*The problem*
Copy out all the lines where "starts" shows up.

[Stored dataset items]
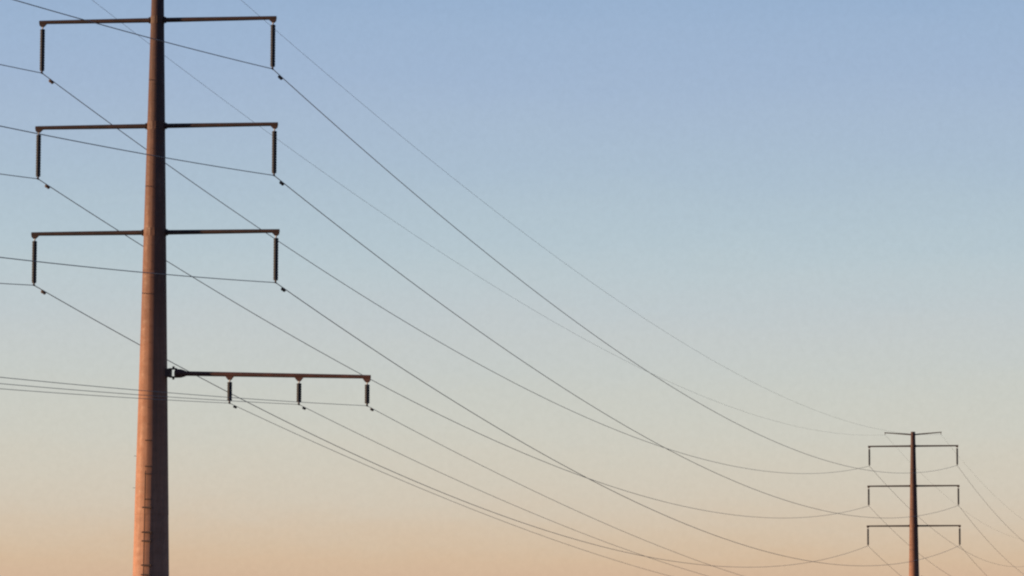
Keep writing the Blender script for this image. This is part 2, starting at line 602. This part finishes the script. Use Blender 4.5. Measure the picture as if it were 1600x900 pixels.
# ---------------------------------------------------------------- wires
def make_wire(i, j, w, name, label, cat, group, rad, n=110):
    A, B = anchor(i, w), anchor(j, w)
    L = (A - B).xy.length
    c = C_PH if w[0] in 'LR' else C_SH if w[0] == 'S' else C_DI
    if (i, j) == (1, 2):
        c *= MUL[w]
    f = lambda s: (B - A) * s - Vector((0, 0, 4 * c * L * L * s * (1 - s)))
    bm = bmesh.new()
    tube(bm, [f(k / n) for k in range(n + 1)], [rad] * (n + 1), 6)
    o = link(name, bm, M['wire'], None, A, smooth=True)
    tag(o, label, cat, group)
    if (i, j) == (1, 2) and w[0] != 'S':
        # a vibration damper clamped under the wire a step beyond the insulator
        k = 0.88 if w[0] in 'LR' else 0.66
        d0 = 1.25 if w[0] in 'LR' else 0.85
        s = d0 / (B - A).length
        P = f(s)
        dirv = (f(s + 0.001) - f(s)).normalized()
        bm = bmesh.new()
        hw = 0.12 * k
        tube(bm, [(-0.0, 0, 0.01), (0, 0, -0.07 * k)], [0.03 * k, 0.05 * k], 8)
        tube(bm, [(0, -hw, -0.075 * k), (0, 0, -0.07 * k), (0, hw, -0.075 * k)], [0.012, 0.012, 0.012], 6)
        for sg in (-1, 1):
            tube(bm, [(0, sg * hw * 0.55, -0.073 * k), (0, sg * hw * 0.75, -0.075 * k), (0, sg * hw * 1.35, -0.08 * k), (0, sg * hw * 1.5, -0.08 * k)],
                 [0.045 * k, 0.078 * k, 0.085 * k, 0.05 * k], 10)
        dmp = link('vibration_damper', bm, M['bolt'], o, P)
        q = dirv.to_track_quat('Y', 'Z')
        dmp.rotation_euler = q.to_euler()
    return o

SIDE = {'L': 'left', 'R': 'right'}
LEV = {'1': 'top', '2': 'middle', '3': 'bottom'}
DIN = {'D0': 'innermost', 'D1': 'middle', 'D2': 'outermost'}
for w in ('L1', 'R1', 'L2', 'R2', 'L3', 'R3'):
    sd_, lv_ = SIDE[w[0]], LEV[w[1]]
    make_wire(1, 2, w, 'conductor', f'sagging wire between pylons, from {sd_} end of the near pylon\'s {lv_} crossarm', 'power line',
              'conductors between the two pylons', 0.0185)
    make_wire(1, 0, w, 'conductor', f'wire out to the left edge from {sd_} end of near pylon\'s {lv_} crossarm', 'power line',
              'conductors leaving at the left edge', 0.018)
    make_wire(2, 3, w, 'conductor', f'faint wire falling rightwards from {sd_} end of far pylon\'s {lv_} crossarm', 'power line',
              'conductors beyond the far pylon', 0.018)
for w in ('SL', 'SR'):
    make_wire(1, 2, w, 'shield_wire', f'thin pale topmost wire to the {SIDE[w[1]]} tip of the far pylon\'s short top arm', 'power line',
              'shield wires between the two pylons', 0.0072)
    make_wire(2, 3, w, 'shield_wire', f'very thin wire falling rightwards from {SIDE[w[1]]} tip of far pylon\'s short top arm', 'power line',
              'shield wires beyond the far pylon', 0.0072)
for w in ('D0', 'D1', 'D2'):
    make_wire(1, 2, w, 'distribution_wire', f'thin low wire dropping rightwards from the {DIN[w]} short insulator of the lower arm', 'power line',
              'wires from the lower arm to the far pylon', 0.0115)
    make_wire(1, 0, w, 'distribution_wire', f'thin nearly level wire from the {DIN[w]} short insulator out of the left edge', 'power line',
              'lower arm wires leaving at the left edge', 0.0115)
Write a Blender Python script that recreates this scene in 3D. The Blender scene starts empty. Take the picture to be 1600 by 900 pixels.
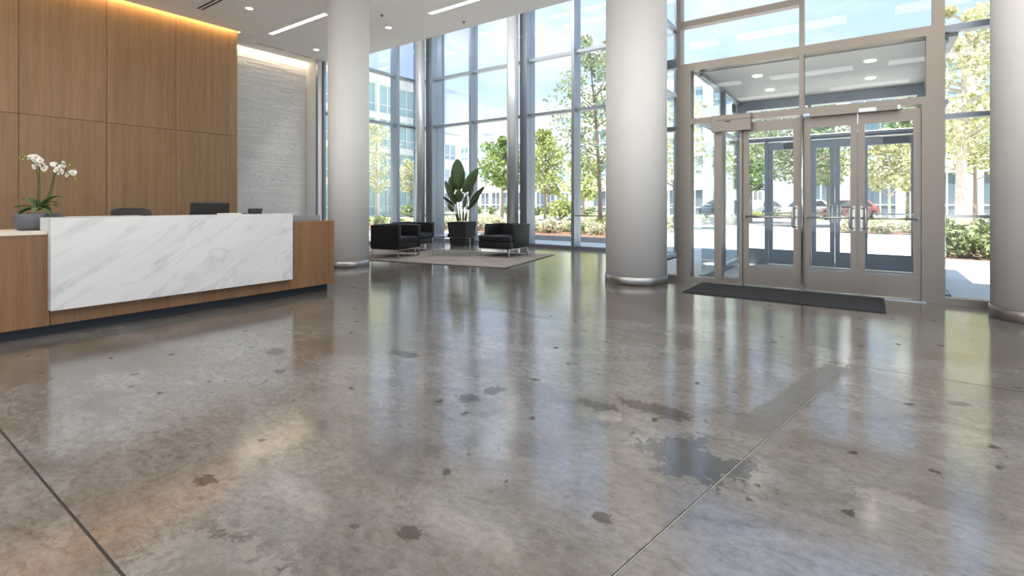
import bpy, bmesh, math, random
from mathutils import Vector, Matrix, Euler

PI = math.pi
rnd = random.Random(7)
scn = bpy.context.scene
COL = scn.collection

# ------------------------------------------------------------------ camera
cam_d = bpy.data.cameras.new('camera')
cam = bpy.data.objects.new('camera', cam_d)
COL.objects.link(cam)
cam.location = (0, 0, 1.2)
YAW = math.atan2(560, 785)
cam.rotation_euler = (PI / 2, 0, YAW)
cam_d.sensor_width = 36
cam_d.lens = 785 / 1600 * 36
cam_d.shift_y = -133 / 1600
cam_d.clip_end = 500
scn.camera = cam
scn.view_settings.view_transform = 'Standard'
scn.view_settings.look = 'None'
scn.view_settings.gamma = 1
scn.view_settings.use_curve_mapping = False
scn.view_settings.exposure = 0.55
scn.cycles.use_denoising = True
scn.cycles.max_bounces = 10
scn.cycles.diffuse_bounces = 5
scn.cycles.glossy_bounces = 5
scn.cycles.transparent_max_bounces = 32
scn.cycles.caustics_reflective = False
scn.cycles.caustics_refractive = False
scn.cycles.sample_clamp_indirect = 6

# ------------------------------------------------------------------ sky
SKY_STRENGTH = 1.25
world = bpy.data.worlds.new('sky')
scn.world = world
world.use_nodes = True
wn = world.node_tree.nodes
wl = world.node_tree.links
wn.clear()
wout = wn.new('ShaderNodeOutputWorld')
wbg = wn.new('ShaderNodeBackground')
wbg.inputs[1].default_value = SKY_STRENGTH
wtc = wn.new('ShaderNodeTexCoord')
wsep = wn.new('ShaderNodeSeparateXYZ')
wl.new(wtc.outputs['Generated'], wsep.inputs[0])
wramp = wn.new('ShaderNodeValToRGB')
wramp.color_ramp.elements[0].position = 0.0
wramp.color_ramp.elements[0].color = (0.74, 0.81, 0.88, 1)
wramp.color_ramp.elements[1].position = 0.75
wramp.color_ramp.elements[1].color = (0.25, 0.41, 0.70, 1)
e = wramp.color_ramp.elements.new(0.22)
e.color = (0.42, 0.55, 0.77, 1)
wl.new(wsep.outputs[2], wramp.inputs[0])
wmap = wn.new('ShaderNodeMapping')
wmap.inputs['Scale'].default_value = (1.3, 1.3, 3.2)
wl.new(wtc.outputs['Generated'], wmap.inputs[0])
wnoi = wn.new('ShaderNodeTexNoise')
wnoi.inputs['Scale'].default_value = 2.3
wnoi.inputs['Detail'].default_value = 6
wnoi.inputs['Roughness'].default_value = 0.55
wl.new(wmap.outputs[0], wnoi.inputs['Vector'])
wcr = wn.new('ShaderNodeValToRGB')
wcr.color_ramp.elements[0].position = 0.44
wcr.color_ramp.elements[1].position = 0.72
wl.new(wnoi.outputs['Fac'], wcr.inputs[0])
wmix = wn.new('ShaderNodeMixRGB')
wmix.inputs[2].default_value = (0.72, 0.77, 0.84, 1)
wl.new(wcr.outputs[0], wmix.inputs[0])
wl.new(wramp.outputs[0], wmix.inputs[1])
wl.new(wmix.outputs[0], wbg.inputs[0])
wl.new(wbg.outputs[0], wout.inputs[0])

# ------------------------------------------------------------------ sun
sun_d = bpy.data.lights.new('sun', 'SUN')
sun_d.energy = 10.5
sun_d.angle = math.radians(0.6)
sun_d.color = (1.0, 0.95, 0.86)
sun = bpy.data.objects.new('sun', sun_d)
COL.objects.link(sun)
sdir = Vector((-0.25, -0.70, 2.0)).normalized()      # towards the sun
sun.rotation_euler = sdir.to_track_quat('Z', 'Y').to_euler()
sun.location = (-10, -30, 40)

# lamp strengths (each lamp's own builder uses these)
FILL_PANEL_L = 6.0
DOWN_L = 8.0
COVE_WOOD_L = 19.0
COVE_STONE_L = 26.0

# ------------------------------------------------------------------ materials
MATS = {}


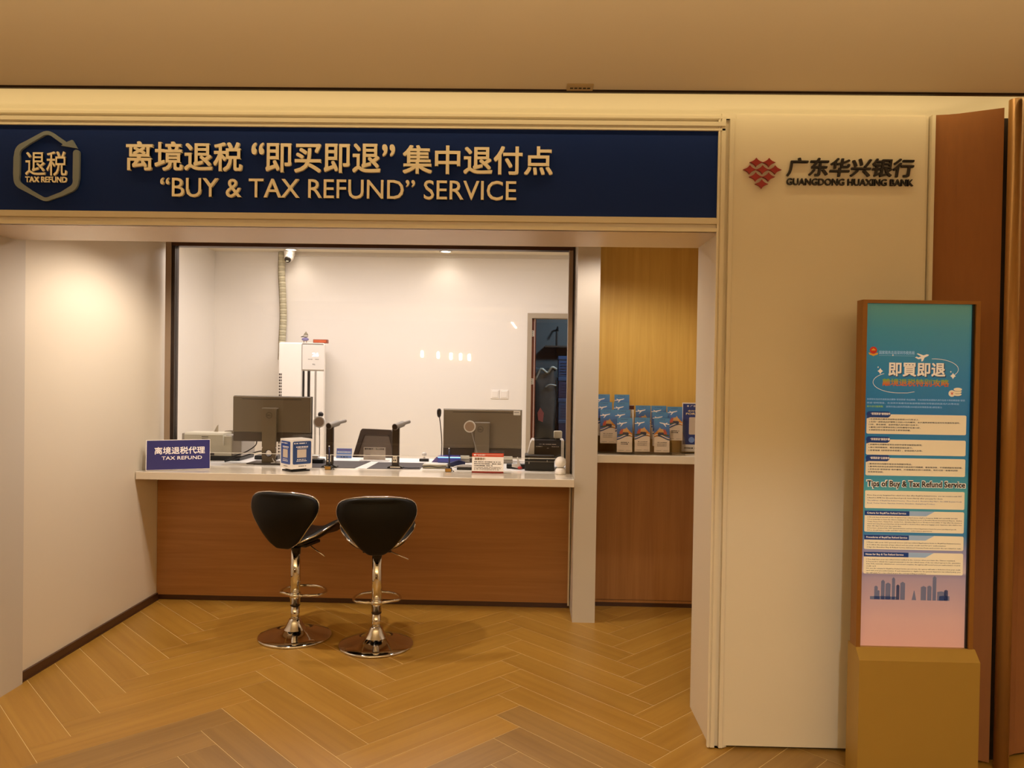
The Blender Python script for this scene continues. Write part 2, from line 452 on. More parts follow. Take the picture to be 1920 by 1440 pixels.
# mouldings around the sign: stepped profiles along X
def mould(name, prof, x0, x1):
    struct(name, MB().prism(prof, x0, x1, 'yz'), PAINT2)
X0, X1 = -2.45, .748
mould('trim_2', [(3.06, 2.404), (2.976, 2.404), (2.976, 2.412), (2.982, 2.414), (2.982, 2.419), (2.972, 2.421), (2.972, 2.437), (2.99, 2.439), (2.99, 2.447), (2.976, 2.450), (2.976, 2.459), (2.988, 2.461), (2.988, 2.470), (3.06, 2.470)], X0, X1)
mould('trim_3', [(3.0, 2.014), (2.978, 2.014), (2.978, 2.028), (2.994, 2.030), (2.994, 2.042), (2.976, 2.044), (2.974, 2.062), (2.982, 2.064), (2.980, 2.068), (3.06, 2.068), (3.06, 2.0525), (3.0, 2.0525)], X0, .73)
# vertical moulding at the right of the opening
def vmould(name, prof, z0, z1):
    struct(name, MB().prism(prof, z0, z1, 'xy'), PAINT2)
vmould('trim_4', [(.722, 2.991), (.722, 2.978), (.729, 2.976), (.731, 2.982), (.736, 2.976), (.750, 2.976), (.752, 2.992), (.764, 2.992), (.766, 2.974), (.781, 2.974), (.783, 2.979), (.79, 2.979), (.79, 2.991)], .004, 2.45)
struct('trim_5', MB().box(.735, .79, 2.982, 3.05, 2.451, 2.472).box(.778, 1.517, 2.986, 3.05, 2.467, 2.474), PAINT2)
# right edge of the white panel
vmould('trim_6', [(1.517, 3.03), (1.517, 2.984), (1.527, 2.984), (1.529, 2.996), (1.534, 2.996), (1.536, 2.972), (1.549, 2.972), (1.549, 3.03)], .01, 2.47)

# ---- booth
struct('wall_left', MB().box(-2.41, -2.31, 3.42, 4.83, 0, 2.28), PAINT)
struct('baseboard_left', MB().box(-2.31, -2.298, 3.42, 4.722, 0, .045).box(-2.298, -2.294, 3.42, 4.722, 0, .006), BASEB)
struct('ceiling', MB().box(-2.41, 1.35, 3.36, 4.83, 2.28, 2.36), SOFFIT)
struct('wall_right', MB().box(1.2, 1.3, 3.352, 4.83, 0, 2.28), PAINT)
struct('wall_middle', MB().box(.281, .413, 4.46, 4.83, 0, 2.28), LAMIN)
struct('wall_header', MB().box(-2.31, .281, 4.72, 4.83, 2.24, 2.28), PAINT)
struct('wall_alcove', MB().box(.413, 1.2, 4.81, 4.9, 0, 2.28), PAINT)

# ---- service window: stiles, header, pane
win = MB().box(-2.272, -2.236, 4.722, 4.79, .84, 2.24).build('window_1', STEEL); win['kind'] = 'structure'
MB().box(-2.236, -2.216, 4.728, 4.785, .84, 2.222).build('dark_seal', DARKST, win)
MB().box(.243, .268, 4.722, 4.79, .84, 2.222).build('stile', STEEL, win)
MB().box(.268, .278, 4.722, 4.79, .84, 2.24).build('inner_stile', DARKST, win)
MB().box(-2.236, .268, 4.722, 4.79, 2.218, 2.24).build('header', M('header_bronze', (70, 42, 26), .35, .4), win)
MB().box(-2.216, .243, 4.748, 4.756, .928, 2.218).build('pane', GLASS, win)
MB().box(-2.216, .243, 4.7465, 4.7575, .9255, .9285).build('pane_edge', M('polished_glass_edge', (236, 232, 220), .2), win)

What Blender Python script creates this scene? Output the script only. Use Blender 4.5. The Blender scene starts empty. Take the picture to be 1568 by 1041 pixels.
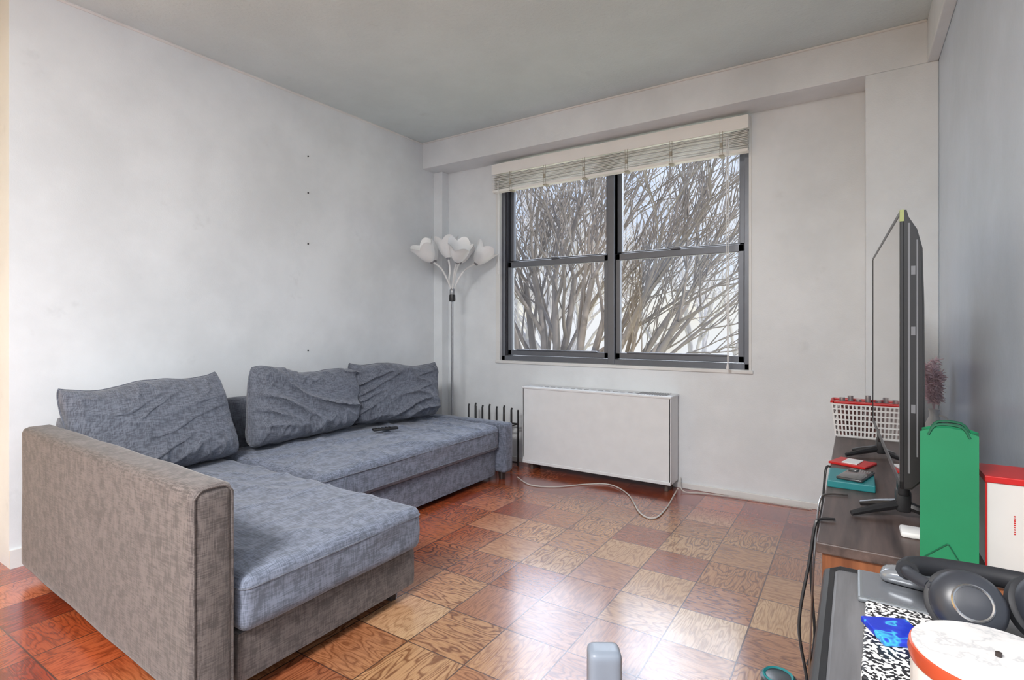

*Solution to the exercise*
Write a Blender Python script that recreates this scene in 3D. The Blender scene starts empty. Take the picture to be 1600 by 900 pixels.
What Blender Python script creates this scene? Output the script only. Use Blender 4.5. The Blender scene starts empty. Take the picture to be 1568 by 1041 pixels.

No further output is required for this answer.